So here I am trying to set up an ADSL connection in the place we moved into. The owner had been paying for ADSL for quite some time, so presumably it worked. But neither of the two Ethernet connections in the house seemed to have signal in them, so I ended up calling the ADSL repair folks. In Shanghai, this means China Telecom.
The repair guy comes over, tests both Ethernet ports, and verified that there indeed weren’t signals coming out of them. He then goes into the phone panel in the house and begins disconnecting all sorts of wires. It’s a mess in there, a veritable bird’s nest of thin-gauge technicolor wiring. But no matter. He starts cutting and ripping them all out. Finally, he connects two tiny wires together.

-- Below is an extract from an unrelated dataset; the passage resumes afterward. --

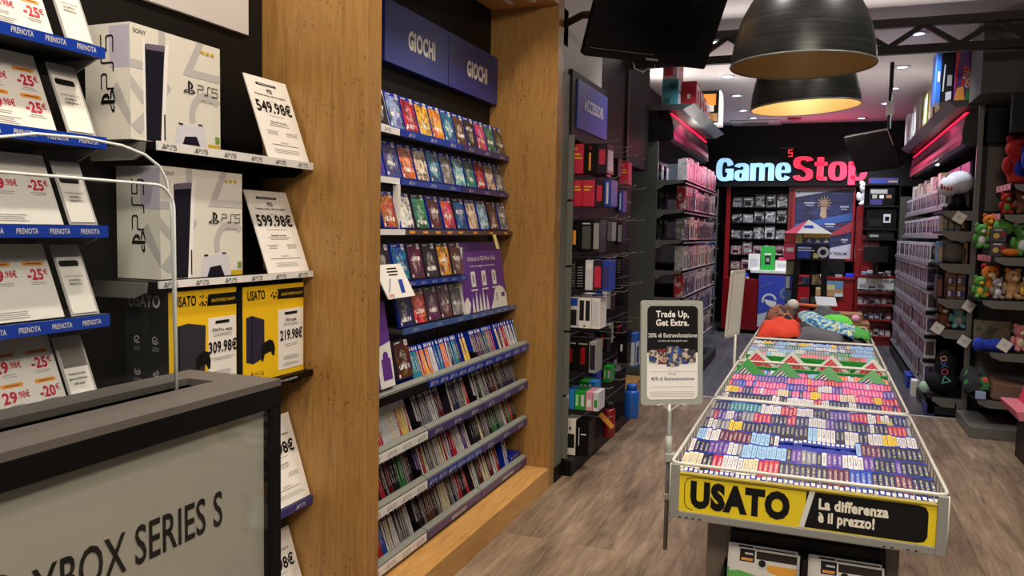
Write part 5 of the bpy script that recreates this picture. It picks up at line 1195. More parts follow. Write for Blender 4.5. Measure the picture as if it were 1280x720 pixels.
for k in range(4):
    for ri in (0, 1, 2):
        put(GM[1], 'boxed_goods', (-1.72, 8.1 + k * .3, LZ[ri] + .001), (0, 0, 0), 'dark boxed goods behind others, %s from near end, %s shelf of left back shelving' % (ordn(k + 1), rowname[ri]), 'box', 'second rank of boxed goods', 'black')
# overhead shelf on the left with large boxes
osf = thing('overhead_shelf', (-1.5, 9.0, 2.74), 'dark overhead shelf carrying large boxes above the left canopy', 'shelf', 'overhead shelves')
m = MB(); m.hexa([(-1.95, 7.95, 2.80), (-1.30, 7.95, 2.80), (-1.30, 10.5, 2.80), (-1.95, 10.5, 2.80), (-1.95, 7.95, 2.855), (-1.19, 7.95, 2.855), (-1.19, 10.5, 2.855), (-1.95, 10.5, 2.855)], mat('overhead_grey', (58, 60, 60), .45)); m.build('shelf_board', osf)
OG = 'large boxes on the left overhead shelf'
TEAL = mat('teal_carton', (64, 140, 150), .4); REDC = mat('red_carton', (196, 24, 40), .4)
carton('large_box', -1.52, -1.36, 8.02, 8.2, 2.858, 2.985, TEAL, 'teal box at the near end of the left overhead shelf, lower of two', OG, art(('n', .1, .1, .5, .5, mat('teal_dark', (40, 90, 100), .4)), ('a', .1, .1, .9, .9, LGREY)))
carton('large_box', -1.52, -1.36, 8.02, 8.2, 2.987, 3.11, TEAL, 'teal box stacked second at the near end of the left overhead shelf', OG, art(('n', .4, .2, .9, .8, mat('teal_dark', (40, 90, 100), .4)), ('a', .1, .1, .9, .9, LGREY)))
carton('large_box', -1.52, -1.38, 8.03, 8.18, 3.112, 3.27, mat('pale_pink_carton', (206, 170, 172), .4), 'pale pink box topping the teal stack on the left overhead shelf', OG, art(('n', .1, .2, .7, .7, REDP)))
carton('large_box', -1.37, -1.22, 8.24, 8.52, 2.858, 3.12, REDC, 'red box with small white emblem on the left overhead shelf', OG, art(('n', .42, .35, .62, .52, WHITE), ('a', .1, .1, .9, .9, LGREY), ('a', .3, .2, .7, .7, REDP)))
carton('large_box', -1.47, -1.385, 8.24, 8.44, 2.858, 3.32, REDC, 'tall red box behind the teal stack on the left overhead shelf', OG, art(('n', .5, .1, .95, .95, LGREY)))
for k in range(3): carton('large_box', -1.34 + .01 * k, -1.22, 8.56 + k * .27, 8.80 + k * .27, 2.858, 3.08 - .03 * k, [REDC, REDP, WHITE][k], '%s box farther along the left overhead shelf' % ['glossy red', 'pinkish red', 'white'][k], OG, art(('a', .1, .1, .9, .9, LGREY), ('a', .2, .3, .8, .6, REDP)))
carton('large_box', -1.33, -1.13, 9.42, 9.85, 2.858, 3.22, WHITE, 'large white and black box at the far end of the left overhead shelf', OG, art(('n', .0, .0, .96, 1, BLACK), ('n', .1, .55, .8, .9, ORAN), ('n', .2, .35, .7, .55, WHITE), ('n', .05, .05, .9, .3, KRAFT)))

# ------------------------------------------------------------------ back of the shop
t = thing('illuminated_sign', (-.6, 13.8, 2.45), 'illuminated white and red shop name letters on the dark back fascia', 'sign')
LW = mat('letter_white', (160, 212, 255), .4, emit=.62); LR = mat('letter_red', (255, 48, 84), .4, emit=.62)
F = FNY(0, 13.80, 0)
def glyph(mb, ch, x, z, h, mm, wx):
    # heavy condensed letters drawn as thick rings and stems; unit height h, widths scaled by wx
    D = .045
    def P(pts): mb.prism(F, [(x + a * h * wx, z + b * h) for a, b in pts], D, mm)
    def box(x0, y0, x1, y1): P([(x0, y0), (x1, y0), (x1, y1), (x0, y1)])
    def ring(cx, cy, w, hh, sx, sy, a0, a1, n=22):
        q = lambda a, rx, ry: (cx + rx * math.copysign(abs(math.cos(a)) ** .72, math.cos(a)), cy + ry * math.copysign(abs(math.sin(a)) ** .72, math.sin(a)))
        for i in range(n):
            t0 = math.radians(a0 + (a1 - a0) * i / n); t1 = math.radians(a0 + (a1 - a0) * (i + 1) / n)
            P([q(t0, w / 2, hh / 2), q(t1, w / 2, hh / 2), q(t1, w / 2 - sx, hh / 2 - sy), q(t0, w / 2 - sx, hh / 2 - sy)])
    if ch == 'G': ring(.37, .5, .74, 1.04, .25, .17, 18, 345); box(.40, .38, .74, .54); box(.52, .02, .74, .5); return .78
    if ch == 'a': box(.38, 0, .62, .55); ring(.31, .55, .62, .46, .23, .14, 0, 165); ring(.27, .235, .54, .49, .21, .13, 0, 360); return .67
    if ch == 'm':
        box(0, 0, .24, .77); box(.385, 0, .615, .6); box(.76, 0, 1.0, .6); ring(.37, .57, .49, .42, .23, .16, 0, 120); ring(.755, .57, .49, .42, .23, .16, 0, 120); box(.2, .6, .34, .73); box(.58, .6, .72, .73); return 1.05
    if ch == 'e': ring(.32, .39, .64, .80, .24, .13, 0, 330); box(.1, .34, .60, .46); box(.40, .40, .64, .46); return .67
    if ch == 'S': ring(.36, .755, .72, .54, .25, .15, 15, 262); ring(.36, .255, .72, .54, .25, .15, -172, 82); P([(.16, .60), (.34, .44), (.56, .40), (.38, .58)]); P([(.2, .58), (.5, .38), (.55, .46), (.25, .66)]); return .76
    if ch == 't': box(.09, .08, .33, .98); box(0, .62, .46, .77); ring(.3, .16, .42, .34, .24, .16, 180, 280); box(.28, -.01, .46, .14); return .49
    if ch == 'o': ring(.33, .385, .66, .80, .24, .13, 0, 360); return .70
    if ch == 'p': box(0, -.2, .24, .77); ring(.34, .385, .62, .80, .23, .13, -150, 150); return .68
def word(mb, s, x0, x1, z, h, mm):
    W = {'G': .78, 'a': .67, 'm': 1.05, 'e': .67, 'S': .76, 't': .49, 'o': .70, 'p': .68}
    wx = (x1 - x0) / (sum(W[c] for c in s) * h); x = x0
    for c in s: glyph(mb, c, x, z, h, mm, wx); x += W[c] * h * wx
m = MB(); word(m, 'Game', -1.67, -.475, 2.485, .365, LW); m.build('white_lettering', t, 0, 'white letters')
m = MB(); word(m, 'Stop', -.455, .66, 2.485, .375, LR); m.build('red_lettering', t, 0, 'red letters')
m = MB(); m.box(-1.66, .6, 13.845, 13.852, 2.60, 2.63, BLACK); m.build('letter_rail', t)
area('shop_name_glow', (-.05, 13.6, 2.65), (-.05, 12.0, 3.2), 5, (1, .1, .25), .9, .3); area('shop_name_glow', (-1.1, 13.6, 2.65), (-1.1, 12.0, 2.6), 3, (.7, .87, 1), .9, .3)
t = thing('queue_display', (-.555, 13.75, 2.84), 'small black display with red digit 5 above the shop name', 'display')
m = MB(); m.box(-.655, -.455, 13.74, 13.80, 2.842, 3.0, BLACK); m.box(-.655, -.455, 13.73, 13.80, 2.99, 3.01, GREYD); m.build('housing', t)
LD = mat('led_digit', (255, 40, 60), .4, emit=1.0); m = MB(); m.stroke(FNY(-.53, 13.739, 2.865), [(.055, .1), (0, .1), (0, .052), (.055, .052), (.055, 0), (0, 0)], .013, LD, .002); m.build('digit', t)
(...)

Back upstairs. Now testing the phone jacks. Doesn’t work in the office. No worries, let’s try the guest bedroom. Ah, the phone line seems to work there. Let’s now connect an ADSL modem to it.
Great. Everything now works from the guest bedroom.
Me: “Great! Can we now get it working from the office?”
Phone-Love: “How about you just use the Internet from here?”
Me: “The guest bedroom? I was thinking of using the computer from the office… it’s the one with the Ethernet port, right?”
Phone-Love: “The port’s not working. The phone line there’s not working either.” It, by the way, doesn’t seem to cross his mind that his chop-job in the garage might have had anything to do with this.
Me: “But isn’t the point of the Ethernet port that our network connection should come through it? Can’t we get that working? Or at least the phone line in the office?”
Phone-Love: Dead serious, with no self-detected I’m-From-China-Telecom irony. “That’s not my job. The phone line upstairs is broken. Not sure what that Ethernet port was for. Why don’t you just use the guest room to access the Internet?”
If it’s not the China Telecom guy’s job to get a phone line working, I’m not sure whose job it is. But no matter. Here I am, coming to you from the guest room. That’s not all — there’s more.
I bought an ADSL modem from Metro City, a mall in Xujiahui that sells all sorts of computer goods. (It also has a fabulous food court in the basement for those marathon shopping trips.) If you’re going to buy an ADSL modem, I’d highly recommend getting one that has an English interface. The local brand, TP-Link, does not have English menus. So good luck there — you’ll probably recognize one or two familiar-sounding terms, like DHCP or NAT. But the rest won’t be usable.
I pat myself on the back for being smart enough to get a D-Link, whose interface is indeed in English (mostly). Herein begins the fun. I plug in the ADSL modem, enter my username and password, and nothing happens. No Internet. I look around the menus and discover that I might need to modify “VPI” and “VCI” numbers (which apparently vary from carrier to carrier). Onto the phone to China Telecom speedy helpdesk.
Me: “Hello, I’m trying to get an ADSL modem configured for use on your network.”
ADSL-Love: “You don’t need to configure anything.”
Me: “I’ve put in my username and password, but there’s still no connection.”
ADSL-Love: “Oh, right, you do need to put those in, but then it’ll work.”
Me: “It doesn’t.”
ADSL-Love: “It’ll work. You don’t need to configure anything.”
Me: At this point, instead of trying to articulate the reality of the absolutely nothingness that was going on in myofficeguestroom, I take a different tack. “What are the VCI and VPI settings for China Telecom’s ADSL?”
ADSL-Love: “You don’t need to know those. You don’t need to set them. You know, for those settings, you should call your modem manufacturer.”
Me: “But aren’t those settings carrier-dependent? The manufacturer wouldn’t know those, right?” “Carrier-dependent,” by the way, is a gross exaggeration of what I said in my second-grade-level Mandarin. The literal sentences were probably something more like, “Aren’t those switches which I here set modem only you know? Not modem maker? You have numbers? VCI, VPI? Capiche?”
ADSL-Love: “No, you don’t need to set those. Your manufacturer can help you.”
As you’ve probably guessed, D-Link has absolutely nothing to say on this subject. Rightfully so, since those settings are indeed carrier dependent.
To save you new-to-Shanghai folks some ADSL Love of you own, here are the critical settings you need to know:
Protocol: PPPoE
Channel: PVC0 (that’s channel zero)
VPI: 8
VCI: 81 (decimal, or 51 hex, depending on your router)
These settings will only work in Shanghai for ADSL. Other parts of China are sometimes run by different carriers. The parts that are China Telecom outside Shanghai may have different VPI/VCI settings. In those cases, you don’t need to configure anything. It’ll just work. Or you could call your modem manufacturer. Heheh.
For a full (though possibly outdated) list, search online for “china telecom vci vpi.” There are a variety of sites that list ADSL settings worldwide (primarily for Linux drivers, apparently).